KCR knows that several of his populist schemes like double bedroom apartments and drinking water supply to every household are yet in various stages of execution and people have not yet realised their benefit fully so far and yet he is going ahead with early elections as he does not want anti-incumbency factor turn which is at a subdued level into an untameable Goliath at a later stage.
After the Centre laid the ground for early elections, KCR had moved in swiftly dissolving the assembly and stunning the Opposition with his 105 candidates’ list, though he was aware of the pitfalls in announcing the list even before the notification for the election has been issued.
His detractors say he had retained most of his MLAs since he knows that if he replaces them, they would ensure his defeat and if he does not, which he did not anyway, the people would defeat him as there is already an anti-incumbency wave building up against the sitting MLAs. KCR seems to have chosen lesser of the two evils - instead of facing his angry MLAs after dropping them, he chose to face the electorate with all of them as his team.
There are reports that KCR had sought help from Modi in the form of early elections in return for lending his MPs to him to support should he fall short of numbers to form next government after the general elections. KCR is understood to have discussed the need for delinking Telangana Assembly elections with those of the Lok Sabha.
If the elections to both are clubbed, he would have to face the risk of anti-incumbency factor against the NDA at national level helping the Congress in the state, dimming his prospects of victory since national issues would be at play then.
KCR is also understood to have promised Modi to ensure easy election of the BJP candidates in the Assembly elections.

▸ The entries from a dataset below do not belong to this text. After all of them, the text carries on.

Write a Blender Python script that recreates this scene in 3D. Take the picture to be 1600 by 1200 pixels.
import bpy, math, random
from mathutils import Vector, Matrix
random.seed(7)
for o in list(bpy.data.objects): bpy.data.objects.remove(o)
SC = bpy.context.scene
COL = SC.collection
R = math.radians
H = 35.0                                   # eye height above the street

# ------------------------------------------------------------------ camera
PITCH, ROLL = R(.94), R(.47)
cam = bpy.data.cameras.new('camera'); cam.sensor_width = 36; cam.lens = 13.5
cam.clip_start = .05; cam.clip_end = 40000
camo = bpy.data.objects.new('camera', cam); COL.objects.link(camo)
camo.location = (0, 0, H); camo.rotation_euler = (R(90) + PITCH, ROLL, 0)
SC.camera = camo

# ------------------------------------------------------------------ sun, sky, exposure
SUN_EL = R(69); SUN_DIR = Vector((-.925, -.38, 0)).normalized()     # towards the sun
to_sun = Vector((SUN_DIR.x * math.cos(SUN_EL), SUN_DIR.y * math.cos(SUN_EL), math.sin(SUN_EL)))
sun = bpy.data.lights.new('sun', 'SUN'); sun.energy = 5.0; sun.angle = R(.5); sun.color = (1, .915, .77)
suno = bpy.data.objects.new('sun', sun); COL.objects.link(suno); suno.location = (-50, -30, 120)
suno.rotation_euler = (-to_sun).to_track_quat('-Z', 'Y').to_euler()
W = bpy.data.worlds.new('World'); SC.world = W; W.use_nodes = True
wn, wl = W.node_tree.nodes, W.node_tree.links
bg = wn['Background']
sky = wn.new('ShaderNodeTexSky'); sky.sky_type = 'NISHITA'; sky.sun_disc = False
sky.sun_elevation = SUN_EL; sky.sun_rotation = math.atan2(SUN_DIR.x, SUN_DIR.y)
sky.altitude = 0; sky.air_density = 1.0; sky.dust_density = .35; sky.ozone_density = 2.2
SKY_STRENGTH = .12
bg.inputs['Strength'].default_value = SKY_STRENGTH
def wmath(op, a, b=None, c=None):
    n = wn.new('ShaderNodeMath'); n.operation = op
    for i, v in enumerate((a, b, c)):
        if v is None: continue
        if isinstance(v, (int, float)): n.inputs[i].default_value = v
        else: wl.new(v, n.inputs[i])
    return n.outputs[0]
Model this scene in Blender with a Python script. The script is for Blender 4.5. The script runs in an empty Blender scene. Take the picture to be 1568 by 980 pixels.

For five of seats held by the BJP in Hyderabad, he has not yet named TRS candidates for four. Even for the fifth, Uppal, held by BJP in the dissolved Assembly, it is said that he had announced B Subhash Reddy as TRS nominee at the request of the BJP. Subhas Reddy lost the elections in 2014 to BJP’s NVSS Prabhakar, who had the support of TDP then.
He might even give few more seats to the BJP and not to rouse suspicion among the Muslims, he would field weak leaders as TRS candidates against the BJP nominees. KCR after announcing openly that MIM is his friendly party, the “friendly contest” which remained an open secret till now has become official. This way he is getting the best of both the BJP and the MIM which are poles apart. Another spin off benefit is that one would act as a check on the other and as a result neither party would grow which is what KCR wants anyway.
In Andhra Pradesh, Modi wants the TDP to be decimated as the yellow party might play spoil sport at the time of staking claim for forming government at the centre. Since the TDP has no qualms in aligning with the Congress, which was its traditional rival, there is an inherent danger of Naidu playing a crucial role in mobilising anti-BJP parties at the national level after the general elections.
This apart, if YSRC wins more number of Lok Sabha seats than Naidu does, it would suit Modi since he believes that the chances of Jagan Mohan Reddy turning against him later is remote as he is essentially bothered about the State elections not national politics like Chandrababu Naidu and KCR.
There is one x factor that might spook Modi's as well as Rahul Gandhi’s calculations. Both Naidu and KCR are from the same school of politics – they have an uncanny sense of smelling an opportunity when it is still in its nascent stage and grab it with effortless ease.
Naidu is anti -BJP anyway and if a Karnataka like situation prevails at Delhi and the Congress has to satisfy itself with back seat driving, it remains to be seen how Naidu and KCR would act. Remember Naidu and KCR referring to Karnataka repeatedly to illustrate the point that national parties have run their course and the time has come for national parties to rally behind the regional parties.